Help with custom svn access control (what is repo/!svn/vcc/default)
Added by cheshirekow . over 13 years ago
I've modified Redmine.pm so that it doesn't require reposman.rb (i.e. it doesn't require that repositories be named by projects). The reason for doing this is that we already have a couple of monolithic svn repositories with hundreds of projects, and the naming convention can't be mapped to project identifiers in redmine. The way I have it working is that the modified Redmine.pm performs a text matching query on the requested URL to find if there are any projects containing this repository that the user is authorized for (probably this is "slow" but it seems to be working quite well).
Now, I thought this was working at first, but not quite.
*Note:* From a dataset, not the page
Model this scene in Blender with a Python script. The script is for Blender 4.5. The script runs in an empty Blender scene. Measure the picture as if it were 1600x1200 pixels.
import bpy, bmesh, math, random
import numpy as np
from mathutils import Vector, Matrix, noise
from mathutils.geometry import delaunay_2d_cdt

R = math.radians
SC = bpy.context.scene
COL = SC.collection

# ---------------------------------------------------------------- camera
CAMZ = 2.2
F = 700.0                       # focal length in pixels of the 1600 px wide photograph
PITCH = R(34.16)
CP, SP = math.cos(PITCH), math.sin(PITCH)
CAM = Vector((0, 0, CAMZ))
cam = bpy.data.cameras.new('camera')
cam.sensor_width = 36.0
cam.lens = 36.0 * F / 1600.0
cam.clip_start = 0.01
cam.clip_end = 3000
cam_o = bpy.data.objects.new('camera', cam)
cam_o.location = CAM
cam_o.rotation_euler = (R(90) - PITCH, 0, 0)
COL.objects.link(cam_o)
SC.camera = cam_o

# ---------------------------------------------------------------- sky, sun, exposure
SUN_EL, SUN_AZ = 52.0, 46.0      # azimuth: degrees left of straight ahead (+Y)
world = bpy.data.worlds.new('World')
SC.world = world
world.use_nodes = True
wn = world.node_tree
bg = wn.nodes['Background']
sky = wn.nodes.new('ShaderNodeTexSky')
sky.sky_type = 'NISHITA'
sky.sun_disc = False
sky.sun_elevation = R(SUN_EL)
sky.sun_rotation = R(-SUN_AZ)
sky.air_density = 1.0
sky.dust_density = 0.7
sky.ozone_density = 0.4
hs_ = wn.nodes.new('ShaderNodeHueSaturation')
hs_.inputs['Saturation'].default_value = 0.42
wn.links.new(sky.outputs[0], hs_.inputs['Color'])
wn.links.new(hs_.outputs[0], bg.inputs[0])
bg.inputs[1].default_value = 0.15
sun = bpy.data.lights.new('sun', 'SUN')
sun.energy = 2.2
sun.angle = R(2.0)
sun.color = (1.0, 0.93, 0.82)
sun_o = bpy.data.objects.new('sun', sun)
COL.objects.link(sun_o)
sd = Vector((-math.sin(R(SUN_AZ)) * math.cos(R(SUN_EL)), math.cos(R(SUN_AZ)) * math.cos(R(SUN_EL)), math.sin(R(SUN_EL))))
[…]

I've got a project which is public and has it's repository at repo/project, but when I put some logging in my Redmine.pm and try to checkout this project (i.e. via http://server/svn/repo/project) I see that there is an svn request for "/svn/repo/!svn/vcc/default". Since my Redmine.pm searches for a project with this as it's repository, it clearly doesn't find one, and so the access handler denies the user access.
So, can anyone tell me what the "!svn/" directory is/means?
Is it "safe" to just grant access to all urls of the form "svn/repo/!svn/*" (or what are the ramifications of doing so)?
Will doing so allow people to view/download things that aren't public (i.e. parts of svn/repo/project_b)?
Are there any other kinds of "pseudo-urls" that I need to make open other than those of the form "repo/!svn/*"?
Is it a lost cause to try and set it up so that "repo/project_a" public and "repo/project_b" private?
Thanks for any advice.
Replies (1)
RE: Help with custom svn access control (what is repo/!svn/vcc/default) - Added by cheshirekow . over 13 years ago
I've implemented the change so that access is granted for any url matching /\/!svn\//. This seems to have solved the problem and access appears to be allowed where I want it to and disallowed where I dont, but again I don't know how safe this is.